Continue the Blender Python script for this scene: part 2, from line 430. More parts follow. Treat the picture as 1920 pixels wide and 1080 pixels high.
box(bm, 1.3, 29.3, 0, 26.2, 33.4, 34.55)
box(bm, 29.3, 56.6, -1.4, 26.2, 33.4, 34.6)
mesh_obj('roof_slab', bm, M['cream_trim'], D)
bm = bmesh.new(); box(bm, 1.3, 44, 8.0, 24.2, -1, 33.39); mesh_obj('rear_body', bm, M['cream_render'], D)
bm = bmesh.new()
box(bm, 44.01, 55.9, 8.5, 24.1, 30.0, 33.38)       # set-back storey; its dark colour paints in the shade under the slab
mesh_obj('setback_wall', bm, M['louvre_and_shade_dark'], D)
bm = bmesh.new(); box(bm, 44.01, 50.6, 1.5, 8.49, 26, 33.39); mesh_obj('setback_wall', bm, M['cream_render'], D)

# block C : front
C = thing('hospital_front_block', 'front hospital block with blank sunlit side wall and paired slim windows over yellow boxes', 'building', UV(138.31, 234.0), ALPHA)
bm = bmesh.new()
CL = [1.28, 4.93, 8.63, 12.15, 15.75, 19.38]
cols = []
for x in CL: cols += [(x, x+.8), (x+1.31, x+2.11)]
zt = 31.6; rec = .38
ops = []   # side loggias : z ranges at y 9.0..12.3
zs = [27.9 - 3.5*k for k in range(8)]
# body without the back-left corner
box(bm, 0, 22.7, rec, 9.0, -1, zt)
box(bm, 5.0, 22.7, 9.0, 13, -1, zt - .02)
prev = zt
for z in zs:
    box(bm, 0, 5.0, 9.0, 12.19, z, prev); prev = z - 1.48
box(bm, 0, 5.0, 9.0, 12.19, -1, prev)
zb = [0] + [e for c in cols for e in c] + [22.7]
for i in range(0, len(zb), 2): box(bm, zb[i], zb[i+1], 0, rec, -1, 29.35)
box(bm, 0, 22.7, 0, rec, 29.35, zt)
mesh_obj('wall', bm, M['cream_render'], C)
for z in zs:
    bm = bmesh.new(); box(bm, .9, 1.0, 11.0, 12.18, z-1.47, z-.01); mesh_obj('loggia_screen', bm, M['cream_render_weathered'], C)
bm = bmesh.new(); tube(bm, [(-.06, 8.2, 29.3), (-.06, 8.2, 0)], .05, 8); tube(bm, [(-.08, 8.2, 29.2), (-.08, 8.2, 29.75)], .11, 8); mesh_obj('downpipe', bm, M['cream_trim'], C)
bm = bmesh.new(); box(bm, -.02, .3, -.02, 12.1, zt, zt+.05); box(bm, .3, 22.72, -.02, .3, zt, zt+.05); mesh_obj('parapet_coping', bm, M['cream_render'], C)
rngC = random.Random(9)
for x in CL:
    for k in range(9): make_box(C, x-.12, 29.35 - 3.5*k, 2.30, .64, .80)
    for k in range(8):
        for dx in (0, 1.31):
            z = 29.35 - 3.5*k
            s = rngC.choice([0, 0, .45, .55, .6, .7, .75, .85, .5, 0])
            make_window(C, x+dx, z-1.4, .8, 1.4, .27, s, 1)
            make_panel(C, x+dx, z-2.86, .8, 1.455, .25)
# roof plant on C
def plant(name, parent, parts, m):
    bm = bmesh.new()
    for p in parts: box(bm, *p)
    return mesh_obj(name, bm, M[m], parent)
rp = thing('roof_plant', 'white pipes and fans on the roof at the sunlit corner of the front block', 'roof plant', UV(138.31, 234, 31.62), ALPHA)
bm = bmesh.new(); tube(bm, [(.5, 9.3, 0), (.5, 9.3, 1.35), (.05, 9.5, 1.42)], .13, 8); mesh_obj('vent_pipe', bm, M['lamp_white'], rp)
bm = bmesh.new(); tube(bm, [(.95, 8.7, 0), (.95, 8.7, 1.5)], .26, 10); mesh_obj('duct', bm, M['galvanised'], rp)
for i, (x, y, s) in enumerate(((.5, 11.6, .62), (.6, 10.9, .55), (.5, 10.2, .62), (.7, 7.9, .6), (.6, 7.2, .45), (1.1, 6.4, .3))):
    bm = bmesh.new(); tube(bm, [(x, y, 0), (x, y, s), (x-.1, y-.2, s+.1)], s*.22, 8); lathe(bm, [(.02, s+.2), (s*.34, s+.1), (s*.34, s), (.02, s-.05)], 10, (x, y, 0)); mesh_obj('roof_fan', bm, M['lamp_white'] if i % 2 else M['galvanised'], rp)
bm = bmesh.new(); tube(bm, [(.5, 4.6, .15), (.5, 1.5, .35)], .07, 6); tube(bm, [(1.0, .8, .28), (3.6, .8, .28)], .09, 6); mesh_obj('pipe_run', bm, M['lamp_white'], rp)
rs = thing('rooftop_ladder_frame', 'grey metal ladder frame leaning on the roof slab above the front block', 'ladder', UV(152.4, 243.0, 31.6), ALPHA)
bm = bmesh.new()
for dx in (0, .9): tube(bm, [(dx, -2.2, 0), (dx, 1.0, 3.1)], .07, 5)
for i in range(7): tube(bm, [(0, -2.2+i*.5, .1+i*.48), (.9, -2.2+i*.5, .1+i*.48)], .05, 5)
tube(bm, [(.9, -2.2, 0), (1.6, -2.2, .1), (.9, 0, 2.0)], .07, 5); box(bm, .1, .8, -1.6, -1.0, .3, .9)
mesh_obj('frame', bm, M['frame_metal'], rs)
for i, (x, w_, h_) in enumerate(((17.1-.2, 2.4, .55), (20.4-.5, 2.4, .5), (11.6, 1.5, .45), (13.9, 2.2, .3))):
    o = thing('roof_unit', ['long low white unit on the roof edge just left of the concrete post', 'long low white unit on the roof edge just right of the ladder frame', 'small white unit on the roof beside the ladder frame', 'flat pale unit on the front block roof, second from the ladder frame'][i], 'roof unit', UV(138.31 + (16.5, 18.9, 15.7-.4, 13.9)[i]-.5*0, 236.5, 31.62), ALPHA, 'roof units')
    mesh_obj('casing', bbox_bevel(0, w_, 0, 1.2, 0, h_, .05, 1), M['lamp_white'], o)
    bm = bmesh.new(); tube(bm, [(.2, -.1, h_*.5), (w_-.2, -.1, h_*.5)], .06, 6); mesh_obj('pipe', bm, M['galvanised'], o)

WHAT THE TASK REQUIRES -
Recopy all the lines exactly as they appear.

COMPLETED EXERCISE -
Continue the Blender Python script for this scene: part 2, from line 430. More parts follow. Treat the picture as 1920 pixels wide and 1080 pixels high.
box(bm, 1.3, 29.3, 0, 26.2, 33.4, 34.55)
box(bm, 29.3, 56.6, -1.4, 26.2, 33.4, 34.6)
mesh_obj('roof_slab', bm, M['cream_trim'], D)
bm = bmesh.new(); box(bm, 1.3, 44, 8.0, 24.2, -1, 33.39); mesh_obj('rear_body', bm, M['cream_render'], D)
bm = bmesh.new()
box(bm, 44.01, 55.9, 8.5, 24.1, 30.0, 33.38)       # set-back storey; its dark colour paints in the shade under the slab
mesh_obj('setback_wall', bm, M['louvre_and_shade_dark'], D)
bm = bmesh.new(); box(bm, 44.01, 50.6, 1.5, 8.49, 26, 33.39); mesh_obj('setback_wall', bm, M['cream_render'], D)

# block C : front
C = thing('hospital_front_block', 'front hospital block with blank sunlit side wall and paired slim windows over yellow boxes', 'building', UV(138.31, 234.0), ALPHA)
bm = bmesh.new()
CL = [1.28, 4.93, 8.63, 12.15, 15.75, 19.38]
cols = []
for x in CL: cols += [(x, x+.8), (x+1.31, x+2.11)]
zt = 31.6; rec = .38
ops = []   # side loggias : z ranges at y 9.0..12.3
zs = [27.9 - 3.5*k for k in range(8)]
# body without the back-left corner
box(bm, 0, 22.7, rec, 9.0, -1, zt)
box(bm, 5.0, 22.7, 9.0, 13, -1, zt - .02)
prev = zt
for z in zs:
    box(bm, 0, 5.0, 9.0, 12.19, z, prev); prev = z - 1.48
box(bm, 0, 5.0, 9.0, 12.19, -1, prev)
zb = [0] + [e for c in cols for e in c] + [22.7]
for i in range(0, len(zb), 2): box(bm, zb[i], zb[i+1], 0, rec, -1, 29.35)
box(bm, 0, 22.7, 0, rec, 29.35, zt)
mesh_obj('wall', bm, M['cream_render'], C)
for z in zs:
    bm = bmesh.new(); box(bm, .9, 1.0, 11.0, 12.18, z-1.47, z-.01); mesh_obj('loggia_screen', bm, M['cream_render_weathered'], C)
bm = bmesh.new(); tube(bm, [(-.06, 8.2, 29.3), (-.06, 8.2, 0)], .05, 8); tube(bm, [(-.08, 8.2, 29.2), (-.08, 8.2, 29.75)], .11, 8); mesh_obj('downpipe', bm, M['cream_trim'], C)
bm = bmesh.new(); box(bm, -.02, .3, -.02, 12.1, zt, zt+.05); box(bm, .3, 22.72, -.02, .3, zt, zt+.05); mesh_obj('parapet_coping', bm, M['cream_render'], C)
rngC = random.Random(9)
for x in CL:
    for k in range(9): make_box(C, x-.12, 29.35 - 3.5*k, 2.30, .64, .80)
    for k in range(8):
        for dx in (0, 1.31):
            z = 29.35 - 3.5*k
            s = rngC.choice([0, 0, .45, .55, .6, .7, .75, .85, .5, 0])
            make_window(C, x+dx, z-1.4, .8, 1.4, .27, s, 1)
            make_panel(C, x+dx, z-2.86, .8, 1.455, .25)
# roof plant on C
def plant(name, parent, parts, m):
    bm = bmesh.new()
    for p in parts: box(bm, *p)
    return mesh_obj(name, bm, M[m], parent)
rp = thing('roof_plant', 'white pipes and fans on the roof at the sunlit corner of the front block', 'roof plant', UV(138.31, 234, 31.62), ALPHA)
bm = bmesh.new(); tube(bm, [(.5, 9.3, 0), (.5, 9.3, 1.35), (.05, 9.5, 1.42)], .13, 8); mesh_obj('vent_pipe', bm, M['lamp_white'], rp)
bm = bmesh.new(); tube(bm, [(.95, 8.7, 0), (.95, 8.7, 1.5)], .26, 10); mesh_obj('duct', bm, M['galvanised'], rp)
for i, (x, y, s) in enumerate(((.5, 11.6, .62), (.6, 10.9, .55), (.5, 10.2, .62), (.7, 7.9, .6), (.6, 7.2, .45), (1.1, 6.4, .3))):
    bm = bmesh.new(); tube(bm, [(x, y, 0), (x, y, s), (x-.1, y-.2, s+.1)], s*.22, 8); lathe(bm, [(.02, s+.2), (s*.34, s+.1), (s*.34, s), (.02, s-.05)], 10, (x, y, 0)); mesh_obj('roof_fan', bm, M['lamp_white'] if i % 2 else M['galvanised'], rp)
bm = bmesh.new(); tube(bm, [(.5, 4.6, .15), (.5, 1.5, .35)], .07, 6); tube(bm, [(1.0, .8, .28), (3.6, .8, .28)], .09, 6); mesh_obj('pipe_run', bm, M['lamp_white'], rp)
rs = thing('rooftop_ladder_frame', 'grey metal ladder frame leaning on the roof slab above the front block', 'ladder', UV(152.4, 243.0, 31.6), ALPHA)
bm = bmesh.new()
for dx in (0, .9): tube(bm, [(dx, -2.2, 0), (dx, 1.0, 3.1)], .07, 5)
for i in range(7): tube(bm, [(0, -2.2+i*.5, .1+i*.48), (.9, -2.2+i*.5, .1+i*.48)], .05, 5)
tube(bm, [(.9, -2.2, 0), (1.6, -2.2, .1), (.9, 0, 2.0)], .07, 5); box(bm, .1, .8, -1.6, -1.0, .3, .9)
mesh_obj('frame', bm, M['frame_metal'], rs)
for i, (x, w_, h_) in enumerate(((17.1-.2, 2.4, .55), (20.4-.5, 2.4, .5), (11.6, 1.5, .45), (13.9, 2.2, .3))):
    o = thing('roof_unit', ['long low white unit on the roof edge just left of the concrete post', 'long low white unit on the roof edge just right of the ladder frame', 'small white unit on the roof beside the ladder frame', 'flat pale unit on the front block roof, second from the ladder frame'][i], 'roof unit', UV(138.31 + (16.5, 18.9, 15.7-.4, 13.9)[i]-.5*0, 236.5, 31.62), ALPHA, 'roof units')
    mesh_obj('casing', bbox_bevel(0, w_, 0, 1.2, 0, h_, .05, 1), M['lamp_white'], o)
    bm = bmesh.new(); tube(bm, [(.2, -.1, h_*.5), (w_-.2, -.1, h_*.5)], .06, 6); mesh_obj('pipe', bm, M['galvanised'], o)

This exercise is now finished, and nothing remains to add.